The Monterey Peninsula Country Club let its driving range go brown, for example. And the club is taking another big step to further reduce water use, pursuing an overhaul of its second course — the Dunes Course — to remove 16 acres of irrigated turf and cut water use there by 25 percent. It is now before the county’s Planning Commission.
More hazards are around the bend. Under the state’s new groundwater law, local management plans must be in place by 2020, potentially signaling several years of fraught political fights with some of the county’s biggest power brokers.
Golf officials acknowledge that change is coming for those that rely on pumps, and want to be part of the solution.

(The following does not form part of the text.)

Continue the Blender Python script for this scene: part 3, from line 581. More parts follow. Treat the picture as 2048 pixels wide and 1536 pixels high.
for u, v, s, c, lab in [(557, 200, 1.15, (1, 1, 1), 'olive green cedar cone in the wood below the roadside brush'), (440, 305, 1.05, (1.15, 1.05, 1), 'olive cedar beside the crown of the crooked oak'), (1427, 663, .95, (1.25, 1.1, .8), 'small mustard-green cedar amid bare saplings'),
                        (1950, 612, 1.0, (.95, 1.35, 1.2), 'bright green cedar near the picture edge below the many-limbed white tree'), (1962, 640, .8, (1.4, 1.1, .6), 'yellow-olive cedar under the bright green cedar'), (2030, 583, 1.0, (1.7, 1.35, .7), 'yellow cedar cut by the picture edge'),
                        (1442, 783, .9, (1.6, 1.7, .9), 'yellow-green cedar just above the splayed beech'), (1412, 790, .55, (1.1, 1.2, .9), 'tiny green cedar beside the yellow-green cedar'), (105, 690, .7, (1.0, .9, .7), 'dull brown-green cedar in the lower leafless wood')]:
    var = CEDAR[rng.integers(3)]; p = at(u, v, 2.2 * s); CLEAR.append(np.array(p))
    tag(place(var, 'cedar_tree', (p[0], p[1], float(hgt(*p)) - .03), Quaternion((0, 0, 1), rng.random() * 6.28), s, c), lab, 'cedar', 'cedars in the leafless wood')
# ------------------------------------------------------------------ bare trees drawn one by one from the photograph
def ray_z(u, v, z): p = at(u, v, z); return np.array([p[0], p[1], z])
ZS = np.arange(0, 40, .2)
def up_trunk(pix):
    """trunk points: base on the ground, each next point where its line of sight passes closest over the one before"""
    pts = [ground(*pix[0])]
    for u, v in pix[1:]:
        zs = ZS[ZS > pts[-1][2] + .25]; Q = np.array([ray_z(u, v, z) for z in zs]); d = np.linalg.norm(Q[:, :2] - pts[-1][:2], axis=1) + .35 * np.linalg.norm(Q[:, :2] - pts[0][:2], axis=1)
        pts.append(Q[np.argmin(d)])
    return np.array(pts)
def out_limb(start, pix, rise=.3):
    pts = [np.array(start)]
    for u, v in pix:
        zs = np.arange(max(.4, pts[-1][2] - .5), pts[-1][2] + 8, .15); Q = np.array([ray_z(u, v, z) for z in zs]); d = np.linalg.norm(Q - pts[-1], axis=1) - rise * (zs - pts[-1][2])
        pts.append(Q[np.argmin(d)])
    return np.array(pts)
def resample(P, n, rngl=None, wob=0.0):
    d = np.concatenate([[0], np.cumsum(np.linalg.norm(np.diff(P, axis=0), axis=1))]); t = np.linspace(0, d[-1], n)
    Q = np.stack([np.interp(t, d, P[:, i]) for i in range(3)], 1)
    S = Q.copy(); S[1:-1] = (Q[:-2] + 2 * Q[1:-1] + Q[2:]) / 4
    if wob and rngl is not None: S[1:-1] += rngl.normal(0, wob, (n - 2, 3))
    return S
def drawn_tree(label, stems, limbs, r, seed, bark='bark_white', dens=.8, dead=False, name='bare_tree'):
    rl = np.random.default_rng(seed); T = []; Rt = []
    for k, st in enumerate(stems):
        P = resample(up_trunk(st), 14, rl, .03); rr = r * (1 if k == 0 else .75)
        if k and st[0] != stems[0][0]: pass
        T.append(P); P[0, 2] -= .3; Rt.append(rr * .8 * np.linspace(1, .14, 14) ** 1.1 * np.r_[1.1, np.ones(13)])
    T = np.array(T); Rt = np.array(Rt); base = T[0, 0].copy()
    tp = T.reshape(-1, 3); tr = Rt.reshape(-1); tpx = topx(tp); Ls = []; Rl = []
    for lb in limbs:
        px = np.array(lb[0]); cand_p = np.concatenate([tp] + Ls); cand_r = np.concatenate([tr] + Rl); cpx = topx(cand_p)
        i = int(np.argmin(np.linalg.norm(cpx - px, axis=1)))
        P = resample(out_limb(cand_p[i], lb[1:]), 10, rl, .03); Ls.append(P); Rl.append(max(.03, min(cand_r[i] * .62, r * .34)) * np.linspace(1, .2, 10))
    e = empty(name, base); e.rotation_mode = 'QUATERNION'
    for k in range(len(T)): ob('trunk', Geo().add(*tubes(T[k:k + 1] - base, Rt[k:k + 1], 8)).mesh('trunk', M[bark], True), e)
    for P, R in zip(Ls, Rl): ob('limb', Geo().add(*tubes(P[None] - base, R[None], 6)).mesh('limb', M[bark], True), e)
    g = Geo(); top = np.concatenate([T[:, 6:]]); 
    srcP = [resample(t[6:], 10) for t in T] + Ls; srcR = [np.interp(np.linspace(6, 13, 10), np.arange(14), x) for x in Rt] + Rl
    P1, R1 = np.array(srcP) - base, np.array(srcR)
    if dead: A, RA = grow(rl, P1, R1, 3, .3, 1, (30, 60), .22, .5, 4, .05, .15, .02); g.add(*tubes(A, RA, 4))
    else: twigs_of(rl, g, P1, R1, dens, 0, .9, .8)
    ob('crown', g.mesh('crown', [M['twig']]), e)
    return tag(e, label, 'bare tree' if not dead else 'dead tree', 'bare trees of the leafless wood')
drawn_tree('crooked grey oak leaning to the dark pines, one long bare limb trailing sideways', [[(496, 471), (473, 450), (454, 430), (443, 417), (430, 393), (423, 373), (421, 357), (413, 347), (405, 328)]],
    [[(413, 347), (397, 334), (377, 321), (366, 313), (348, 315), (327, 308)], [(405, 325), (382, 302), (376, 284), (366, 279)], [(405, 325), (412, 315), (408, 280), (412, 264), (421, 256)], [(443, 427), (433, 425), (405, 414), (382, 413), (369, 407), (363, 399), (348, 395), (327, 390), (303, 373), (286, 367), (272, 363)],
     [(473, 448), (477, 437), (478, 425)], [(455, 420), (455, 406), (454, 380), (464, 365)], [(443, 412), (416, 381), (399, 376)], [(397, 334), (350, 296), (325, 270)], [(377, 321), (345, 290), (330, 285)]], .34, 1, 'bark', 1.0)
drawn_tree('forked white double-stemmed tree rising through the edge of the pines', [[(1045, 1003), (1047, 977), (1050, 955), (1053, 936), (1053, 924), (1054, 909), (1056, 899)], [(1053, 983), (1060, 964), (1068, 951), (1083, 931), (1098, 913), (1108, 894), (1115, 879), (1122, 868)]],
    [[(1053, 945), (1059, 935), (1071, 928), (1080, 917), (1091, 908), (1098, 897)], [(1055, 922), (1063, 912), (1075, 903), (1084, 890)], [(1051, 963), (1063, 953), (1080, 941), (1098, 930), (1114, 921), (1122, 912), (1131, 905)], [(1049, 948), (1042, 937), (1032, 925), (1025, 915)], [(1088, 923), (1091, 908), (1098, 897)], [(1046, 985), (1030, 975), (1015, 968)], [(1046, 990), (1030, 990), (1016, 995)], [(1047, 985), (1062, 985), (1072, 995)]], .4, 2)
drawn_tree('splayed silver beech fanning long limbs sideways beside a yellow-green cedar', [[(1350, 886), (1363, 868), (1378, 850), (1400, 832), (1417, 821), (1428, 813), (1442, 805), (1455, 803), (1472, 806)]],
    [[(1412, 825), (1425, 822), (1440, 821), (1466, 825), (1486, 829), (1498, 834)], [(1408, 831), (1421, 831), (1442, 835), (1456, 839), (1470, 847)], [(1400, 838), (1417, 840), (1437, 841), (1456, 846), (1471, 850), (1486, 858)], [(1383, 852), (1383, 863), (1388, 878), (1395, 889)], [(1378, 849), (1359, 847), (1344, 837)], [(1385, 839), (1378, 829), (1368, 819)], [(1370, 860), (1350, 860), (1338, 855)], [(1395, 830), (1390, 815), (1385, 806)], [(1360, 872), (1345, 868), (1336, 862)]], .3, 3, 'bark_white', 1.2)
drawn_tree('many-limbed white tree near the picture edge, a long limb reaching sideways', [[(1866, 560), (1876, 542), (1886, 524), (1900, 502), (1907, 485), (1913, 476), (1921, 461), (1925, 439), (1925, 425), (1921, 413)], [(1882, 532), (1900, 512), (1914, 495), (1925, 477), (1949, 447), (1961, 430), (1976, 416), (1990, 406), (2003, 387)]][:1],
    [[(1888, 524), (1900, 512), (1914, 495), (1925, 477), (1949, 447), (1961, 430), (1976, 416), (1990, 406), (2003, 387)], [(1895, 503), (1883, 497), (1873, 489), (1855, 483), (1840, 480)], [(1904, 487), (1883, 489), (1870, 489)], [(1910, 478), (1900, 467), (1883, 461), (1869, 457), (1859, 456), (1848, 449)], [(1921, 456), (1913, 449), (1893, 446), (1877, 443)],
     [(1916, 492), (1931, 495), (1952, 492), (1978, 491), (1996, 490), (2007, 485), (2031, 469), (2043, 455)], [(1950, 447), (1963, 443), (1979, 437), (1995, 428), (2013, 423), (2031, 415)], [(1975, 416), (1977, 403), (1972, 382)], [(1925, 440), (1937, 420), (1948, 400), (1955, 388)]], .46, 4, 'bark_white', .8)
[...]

“We’ve kind of known over the years that this was going to be inevitable,” said Jeff Jensen, southwest field representative for the Golf Course Superintendents Association of America.
Jensen said his group is sending word to members to get involved in the coming groundwater debates, which are still in their infancy in Monterey County.
“We want to be part of the solution moving forward, not part of the problem,” Jensen said. “As an industry, we realize how critical these groundwater basins are.”